20    I do not consider the status of Mr Carlos as a self-represented litigant to affect my assessment of the costs incurred by the respondent. The circumstance that the opponent of a litigant is self-represented may in some cases necessitate less work. In other cases, it may necessitate considerably more work, particularly where grounds for relief are ill defined and where a self-represented litigant relies on submissions or evidence that are difficult to relate to the grounds for relief. This case had those features.

21    Although Mr Carlos has not been granted liberty to apply to have the costs order revoked altogether, the order may be varied or revoked of the Court’s initiative or on the application of a party as it is interlocutory in nature: 39.05(c).

22    I give some weight to the circumstance that Mr Carlos, as a self-represented litigant, sought to correct what he perceived to be an error of law affecting a decision to cancel a social security payment. There is, I accept, a public interest in recipients of social security benefits making appropriate challenges to the legality of administrative decisions or actions affecting payments that, although small in quantum, are statutory entitlements having great significance to the individual.
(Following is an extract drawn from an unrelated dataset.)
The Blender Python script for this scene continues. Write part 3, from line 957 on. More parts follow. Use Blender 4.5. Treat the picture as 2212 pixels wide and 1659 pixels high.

Such litigation may be broadly in the public interest in the sense that there is an obvious benefit in the meaning of social security laws affecting multiple recipients being declared or clarified: Minister for Community Services and Health v Dibo Pty Ltd (1992) 38 FCR 292 at 294 (Burchett J, Hill and O’Connor JJ agreeing); Gray v Minister for Immigration, Local Government and Ethnic Affairs (1992) 38 FCR 351 at 355 (Burchett J). The spectre of an adverse costs order following from unsuccessful litigation is, I am prepared to accept, a potential inhibitor to litigation of this kind.

23    Notwithstanding that, I do not consider that the particular litigation commenced by Mr Carlos had a public interest element sufficient to persuade me that the costs order should be varied or revoked. The decision challenged by Mr Carlos turned upon his peculiar circumstances. He unsuccessfully sought merits review of the decision at three levels before commencing this proceeding. The particular error of law he sought to have determined also turned on matters peculiar to his own circumstances and did not concern the proper construction of a statute affecting multiple recipients. In critical respects, Mr Carlos’s proceeding was misconceived in that he sought to impugn the merits of the decision and so failed to demonstrate an error of law of a kind that must be alleged to attract the jurisdiction of this Court to interfere: Administrative Appeals Tribunal Act 1975 (Cth), s 44. I am satisfied that Mr Carlos was given adequate notice of the matters the respondent would raise in opposition to his originating application and particularly the importance of demonstrating an error of law, which ultimately he did not do.

24    Returning to the asserted consequences of the costs order on Mr Carlos, it may be accepted that enforcement of the order may have a significant financial impact upon him and so be perceived by him as a form of punishment. However, the order for costs serves a compensatory purpose, not a punitive one: Hacker v Weston (No 2) [2015] FCA 521 at [9] (Flick J); Latoudis v Casey (1990) 170 CLR 534 at 543 (Mason CJ); Ohn v Walton (1995) 36 NSWLR 77 at 79 (Gleeson CJ); De Alwis v Minister for Immigration and Multicultural and Indigenous Affairs [2004] FCAFC 77 at [6] (Tamberlin, RD Nicholson and Emmett JJ).

25    In the circumstances of this case, it is appropriate that the respondent be compensated for its costs, notwithstanding the statutory context in which it was brought. The award of costs in a fixed sum will avoid the parties incurring further delay and expense. Accordingly, I will not vary or revoke the orders made on 18 January 2019.

26    The interlocutory application is dismissed.

I certify that the preceding twenty-six (26) numbered paragraphs are a true copy of the Reasons for Judgment herein of the Honourable Justice Charlesworth.